YEN FU


Meaning of YEN FU in English

born Jan. 8, 1854, Fu-chou, Fukien province, China died Oct. 27, 1921, China Pinyin Yan Fu Chinese scholar who translated into Chinese works by T.H. Huxley, J.S. Mill, Herbert Spencer, Adam Smith, and others in an attempt to show that the secret to Western wealth and power did not lie in Western technological advances, such as gunmaking, but in the ideas and institutions that lay behind these techniques. Yen Fu was sent to England to study naval techniques, but he soon became interested in British government, jurisprudence, economics, and sociology.
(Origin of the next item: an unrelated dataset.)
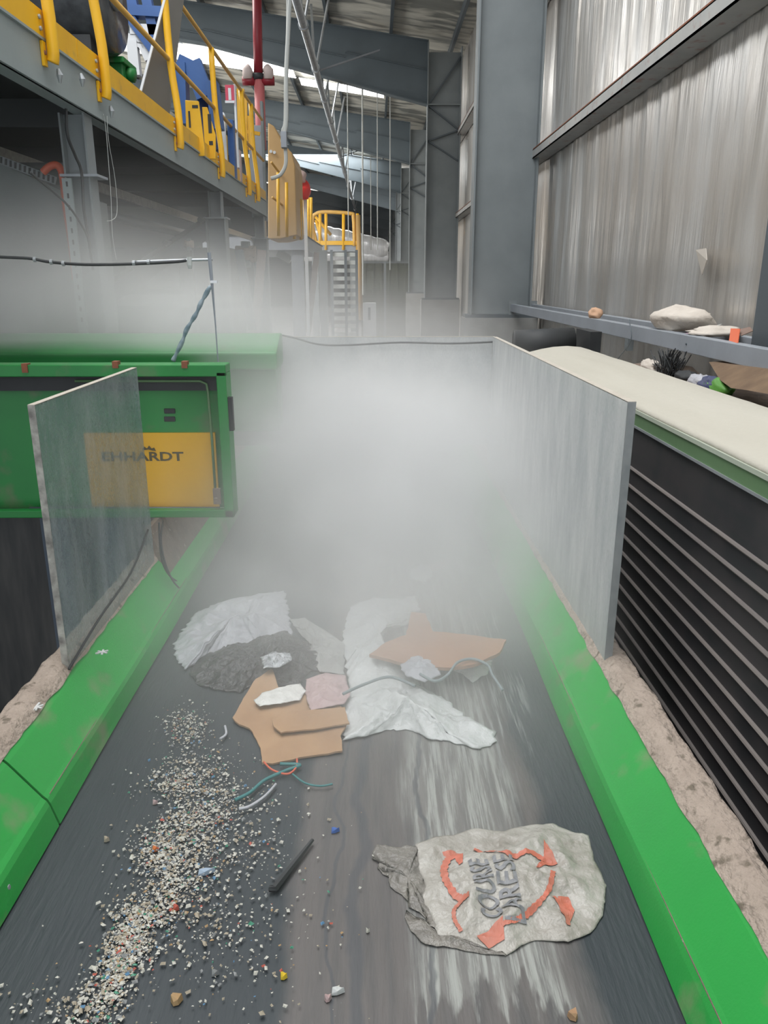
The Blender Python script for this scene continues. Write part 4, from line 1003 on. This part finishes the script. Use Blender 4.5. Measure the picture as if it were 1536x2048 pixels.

He returned to China in 1879. China's humiliating defeat by Japan in 1895 prompted him to advocate liberal social and political reform. He did so because he detected in liberal institutions a way of strengthening the state. His understanding of Darwinism convinced him that change must come through a gradual shift in the thought of the Chinese elite, not from revolution. In the chaotic years after the Revolution of 1911, he opposed republicanism in China and supported Yan Shih-k'ai in his attempt to restore the monarchy. In his late years, Yen Fu rejected his earlier position regarding Western thought and turned increasingly to Confucianism and ancient Chinese culture. Yen Fu wrote poetry in addition to his translations; two collections of his poetry were published posthumously. Additional reading Benjamin Schwartz, In Search of Wealth and Power: Yen Fu and the West (1964).